Originally posted by gytizzz Sure one can say if your friends cannot focus a picture use a phone instead, or buy a dedicated videocamera, or buy another brand for action. Well what does it leave Pentax for? The niche is getting increasingly narrow and offers no place for wider usage. It makes the overall impression that there's not much to expect from Pentax especially in aps-c front. Long gone are the days when Pentax was the only brand offering ibis, weather sealing and good image quality. Yes there are some die hard loyalists (I still consider myself being one), but what about attracting new users?
Would it be nice if Pentax could develop better video and tracking AF? Sure, but is it realistic? No, Ricoh doesn't have the resources to do it. Developing high-end video and tracking AF is not a trivial enterprise.
I would challenge this idea that in order to sell cameras, you need off more features. Is it really true that the vast majority of serious photographers are doing intensive video work or require state of the art focus tracking and high fps? What's really the niche? Photographers who need high end, state-of-the-art, stuffed to gills with specs photography devices? Or all those photographers who never post on internet forums and who are just quietly going about their business taking photos and who bought a DSLR in 2012 and who don't see anything on the horizon that will satisfy their needs any better? The biggest complaint I hear from photographers is not that their cameras can't do enough stuff, but that their cameras are too complicated and confusing to operate. My sister is a book cover photographer. When she was in Yosemite to attend her son's wedding, her Nikon D7000 spontaneously defaulted, much to her discomfort, to automated selection of AF points. She had no idea how to fix the problem. It involved diving into the menus, and on many cameras, particularly Nikons, that can be a hazardous business.

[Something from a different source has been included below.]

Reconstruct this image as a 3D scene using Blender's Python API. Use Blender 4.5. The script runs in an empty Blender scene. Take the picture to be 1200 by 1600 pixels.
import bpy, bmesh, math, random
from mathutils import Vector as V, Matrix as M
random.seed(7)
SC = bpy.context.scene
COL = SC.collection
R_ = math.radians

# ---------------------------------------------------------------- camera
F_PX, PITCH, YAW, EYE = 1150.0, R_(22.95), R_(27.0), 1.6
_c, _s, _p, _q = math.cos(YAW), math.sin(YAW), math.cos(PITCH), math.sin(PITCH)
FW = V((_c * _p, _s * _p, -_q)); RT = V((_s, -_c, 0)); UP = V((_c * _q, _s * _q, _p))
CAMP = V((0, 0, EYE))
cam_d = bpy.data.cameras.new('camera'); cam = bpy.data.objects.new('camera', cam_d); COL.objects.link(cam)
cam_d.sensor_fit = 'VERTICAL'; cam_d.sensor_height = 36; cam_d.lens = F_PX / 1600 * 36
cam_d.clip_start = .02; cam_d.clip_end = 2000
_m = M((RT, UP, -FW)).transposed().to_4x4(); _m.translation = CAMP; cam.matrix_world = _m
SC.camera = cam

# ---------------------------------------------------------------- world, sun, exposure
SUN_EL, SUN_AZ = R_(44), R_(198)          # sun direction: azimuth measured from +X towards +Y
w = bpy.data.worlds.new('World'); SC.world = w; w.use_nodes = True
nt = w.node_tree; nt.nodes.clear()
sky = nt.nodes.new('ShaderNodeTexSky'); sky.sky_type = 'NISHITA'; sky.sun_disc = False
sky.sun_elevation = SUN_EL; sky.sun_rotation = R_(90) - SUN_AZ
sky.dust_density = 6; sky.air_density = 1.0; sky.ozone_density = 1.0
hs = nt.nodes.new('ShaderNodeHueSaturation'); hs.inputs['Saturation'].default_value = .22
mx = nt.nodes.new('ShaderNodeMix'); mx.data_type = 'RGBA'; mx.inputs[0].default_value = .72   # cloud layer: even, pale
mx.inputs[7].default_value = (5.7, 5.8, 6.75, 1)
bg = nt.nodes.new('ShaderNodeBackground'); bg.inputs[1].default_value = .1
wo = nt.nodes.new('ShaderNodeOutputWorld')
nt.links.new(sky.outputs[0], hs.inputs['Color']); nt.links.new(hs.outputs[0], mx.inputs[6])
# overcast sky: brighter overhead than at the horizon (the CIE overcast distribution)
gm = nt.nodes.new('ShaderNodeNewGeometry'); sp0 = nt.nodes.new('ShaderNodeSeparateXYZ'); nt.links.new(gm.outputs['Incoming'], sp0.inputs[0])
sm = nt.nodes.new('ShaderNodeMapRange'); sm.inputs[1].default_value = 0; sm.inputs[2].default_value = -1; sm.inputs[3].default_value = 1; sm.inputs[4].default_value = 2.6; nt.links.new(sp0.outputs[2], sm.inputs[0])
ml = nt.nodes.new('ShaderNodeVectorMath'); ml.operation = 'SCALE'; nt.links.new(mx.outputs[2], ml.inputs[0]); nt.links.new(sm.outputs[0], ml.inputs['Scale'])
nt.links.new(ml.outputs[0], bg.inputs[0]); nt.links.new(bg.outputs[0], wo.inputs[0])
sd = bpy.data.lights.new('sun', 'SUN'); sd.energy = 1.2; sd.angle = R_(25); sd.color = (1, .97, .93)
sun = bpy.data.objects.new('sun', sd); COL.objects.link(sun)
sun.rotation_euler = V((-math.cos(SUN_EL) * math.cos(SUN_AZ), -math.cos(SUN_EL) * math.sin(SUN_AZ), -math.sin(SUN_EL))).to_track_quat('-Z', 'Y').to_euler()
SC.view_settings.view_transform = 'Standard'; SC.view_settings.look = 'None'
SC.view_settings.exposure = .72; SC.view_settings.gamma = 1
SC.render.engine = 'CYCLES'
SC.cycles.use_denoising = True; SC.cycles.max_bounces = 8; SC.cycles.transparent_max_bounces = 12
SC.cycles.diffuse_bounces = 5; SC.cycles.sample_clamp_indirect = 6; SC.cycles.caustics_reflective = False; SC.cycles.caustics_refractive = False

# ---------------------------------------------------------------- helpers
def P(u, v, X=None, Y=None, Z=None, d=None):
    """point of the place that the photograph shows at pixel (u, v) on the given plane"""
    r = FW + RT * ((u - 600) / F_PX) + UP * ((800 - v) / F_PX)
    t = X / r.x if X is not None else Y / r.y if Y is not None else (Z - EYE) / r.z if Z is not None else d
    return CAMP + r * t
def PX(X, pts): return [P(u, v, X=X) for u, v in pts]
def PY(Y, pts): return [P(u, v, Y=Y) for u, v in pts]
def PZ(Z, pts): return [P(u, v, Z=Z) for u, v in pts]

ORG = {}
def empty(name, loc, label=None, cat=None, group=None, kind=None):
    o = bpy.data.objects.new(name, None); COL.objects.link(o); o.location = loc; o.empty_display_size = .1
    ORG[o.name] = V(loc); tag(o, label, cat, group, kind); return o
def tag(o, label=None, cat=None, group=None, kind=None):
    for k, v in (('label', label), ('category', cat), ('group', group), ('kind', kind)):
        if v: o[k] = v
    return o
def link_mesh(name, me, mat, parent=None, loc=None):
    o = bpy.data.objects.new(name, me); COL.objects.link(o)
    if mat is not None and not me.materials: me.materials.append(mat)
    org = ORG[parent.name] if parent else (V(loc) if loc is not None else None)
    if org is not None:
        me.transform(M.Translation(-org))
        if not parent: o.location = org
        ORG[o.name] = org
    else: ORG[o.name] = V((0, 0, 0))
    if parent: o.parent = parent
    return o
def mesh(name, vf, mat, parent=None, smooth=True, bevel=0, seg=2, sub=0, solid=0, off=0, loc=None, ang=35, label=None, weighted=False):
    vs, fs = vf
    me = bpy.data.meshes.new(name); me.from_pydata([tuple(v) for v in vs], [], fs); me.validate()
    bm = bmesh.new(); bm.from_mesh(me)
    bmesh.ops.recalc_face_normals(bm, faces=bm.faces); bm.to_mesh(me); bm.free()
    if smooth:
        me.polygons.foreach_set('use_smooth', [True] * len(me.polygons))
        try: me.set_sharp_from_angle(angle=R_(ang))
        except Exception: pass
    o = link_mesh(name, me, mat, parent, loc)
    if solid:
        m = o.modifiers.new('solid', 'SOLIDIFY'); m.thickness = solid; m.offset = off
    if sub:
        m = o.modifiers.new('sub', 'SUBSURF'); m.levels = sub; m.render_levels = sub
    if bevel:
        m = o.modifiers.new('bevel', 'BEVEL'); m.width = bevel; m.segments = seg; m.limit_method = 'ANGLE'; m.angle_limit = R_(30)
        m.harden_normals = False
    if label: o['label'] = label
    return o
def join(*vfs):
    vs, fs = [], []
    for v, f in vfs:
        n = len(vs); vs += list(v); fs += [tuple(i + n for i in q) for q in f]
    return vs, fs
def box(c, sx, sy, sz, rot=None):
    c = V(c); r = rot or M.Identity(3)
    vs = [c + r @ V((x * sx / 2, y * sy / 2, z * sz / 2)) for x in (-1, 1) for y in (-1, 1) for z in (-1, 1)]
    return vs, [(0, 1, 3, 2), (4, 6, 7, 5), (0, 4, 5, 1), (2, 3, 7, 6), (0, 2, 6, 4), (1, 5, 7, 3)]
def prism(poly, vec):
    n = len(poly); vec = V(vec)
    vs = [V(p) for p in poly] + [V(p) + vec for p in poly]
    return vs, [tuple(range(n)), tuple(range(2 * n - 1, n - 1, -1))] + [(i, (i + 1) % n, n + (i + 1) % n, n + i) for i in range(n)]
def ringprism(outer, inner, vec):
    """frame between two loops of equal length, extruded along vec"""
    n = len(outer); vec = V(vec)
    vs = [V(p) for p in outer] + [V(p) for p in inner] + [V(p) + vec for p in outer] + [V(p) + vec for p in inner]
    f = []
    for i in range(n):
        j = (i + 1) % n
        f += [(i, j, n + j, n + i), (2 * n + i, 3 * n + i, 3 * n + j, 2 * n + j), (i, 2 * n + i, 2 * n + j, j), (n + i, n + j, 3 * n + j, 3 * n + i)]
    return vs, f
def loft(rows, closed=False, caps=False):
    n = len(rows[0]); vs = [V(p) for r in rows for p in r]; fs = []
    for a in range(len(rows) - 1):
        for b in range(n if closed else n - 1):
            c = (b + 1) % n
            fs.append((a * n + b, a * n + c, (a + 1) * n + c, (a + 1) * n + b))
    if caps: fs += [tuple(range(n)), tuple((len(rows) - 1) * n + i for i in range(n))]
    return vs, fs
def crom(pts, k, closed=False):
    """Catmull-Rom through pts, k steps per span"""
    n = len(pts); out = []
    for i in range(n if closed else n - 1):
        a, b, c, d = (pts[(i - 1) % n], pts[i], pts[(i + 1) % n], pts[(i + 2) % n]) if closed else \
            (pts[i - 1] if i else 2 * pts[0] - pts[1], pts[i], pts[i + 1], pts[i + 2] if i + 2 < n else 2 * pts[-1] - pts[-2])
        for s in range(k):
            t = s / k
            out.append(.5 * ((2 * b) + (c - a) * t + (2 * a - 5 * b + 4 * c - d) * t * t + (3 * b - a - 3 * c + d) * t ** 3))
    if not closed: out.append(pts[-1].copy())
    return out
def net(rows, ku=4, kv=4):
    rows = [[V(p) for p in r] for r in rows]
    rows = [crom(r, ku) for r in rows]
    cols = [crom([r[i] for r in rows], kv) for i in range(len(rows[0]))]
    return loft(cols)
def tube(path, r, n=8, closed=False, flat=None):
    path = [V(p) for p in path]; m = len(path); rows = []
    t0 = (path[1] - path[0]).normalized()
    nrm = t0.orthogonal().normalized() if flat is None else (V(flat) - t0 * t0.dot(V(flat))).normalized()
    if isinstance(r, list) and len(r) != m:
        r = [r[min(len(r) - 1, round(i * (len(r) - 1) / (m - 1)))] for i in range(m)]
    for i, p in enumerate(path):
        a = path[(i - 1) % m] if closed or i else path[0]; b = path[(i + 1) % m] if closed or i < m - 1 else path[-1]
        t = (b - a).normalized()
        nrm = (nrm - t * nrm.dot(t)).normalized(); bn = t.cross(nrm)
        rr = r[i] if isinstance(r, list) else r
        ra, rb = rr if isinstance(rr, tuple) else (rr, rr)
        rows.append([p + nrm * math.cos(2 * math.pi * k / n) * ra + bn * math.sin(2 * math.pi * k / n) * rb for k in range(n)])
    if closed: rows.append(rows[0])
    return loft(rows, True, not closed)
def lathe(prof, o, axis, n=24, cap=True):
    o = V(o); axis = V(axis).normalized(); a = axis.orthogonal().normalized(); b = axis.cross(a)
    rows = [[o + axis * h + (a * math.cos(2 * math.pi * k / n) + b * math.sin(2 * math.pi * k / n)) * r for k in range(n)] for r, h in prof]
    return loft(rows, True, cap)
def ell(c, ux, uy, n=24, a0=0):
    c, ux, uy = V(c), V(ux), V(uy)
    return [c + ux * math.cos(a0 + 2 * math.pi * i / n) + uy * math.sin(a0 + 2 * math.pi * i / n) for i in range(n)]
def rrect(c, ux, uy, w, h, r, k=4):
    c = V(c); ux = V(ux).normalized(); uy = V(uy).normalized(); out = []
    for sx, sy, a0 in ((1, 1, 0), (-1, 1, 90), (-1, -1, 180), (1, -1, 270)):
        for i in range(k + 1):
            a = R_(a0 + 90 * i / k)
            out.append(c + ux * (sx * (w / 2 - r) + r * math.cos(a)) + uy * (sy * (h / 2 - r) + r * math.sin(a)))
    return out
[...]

Photography magazines and review sites don't seem to have people like my sister's interests in mind. While undoubtedly these cameras we see bursting at the seams with video and AF specs are meeting genuine needs among hobbyist and professional photographers, there is nonetheless a cynical side to this business of chasing specs and wallowing in features many photographers don't need and never will use. Camera companies would like their customers to update their cameras every two or three years, as many did back in the early days of digital photography, when an updated camera actually meant something. So they try to convince photographers that all this fancy technology is important and that a camera that lacks it is somehow wanting. But maybe this narrative, promulgated by camera companies, review sites, and a coterie of photographers with very special requirements, must be challenged. Maybe what's needed is not more cameras that can do 20 fps and AF track a speeding bullet, but cameras that are less complex, that are designed for normal human beings rather than just for technophiles and professionals shooting sports and action photography. In short, there should be room for all kinds of cameras, not just cameras like the Sony A7iii and Alpha A9. In any case, Pentax isn't going to attract new users by out-Sonying Sony. Pentax has to play to its strengths. But ironically, these strengths may be a better fit for a lot of photographers out there whose needs are being ignored in the market by the big companies.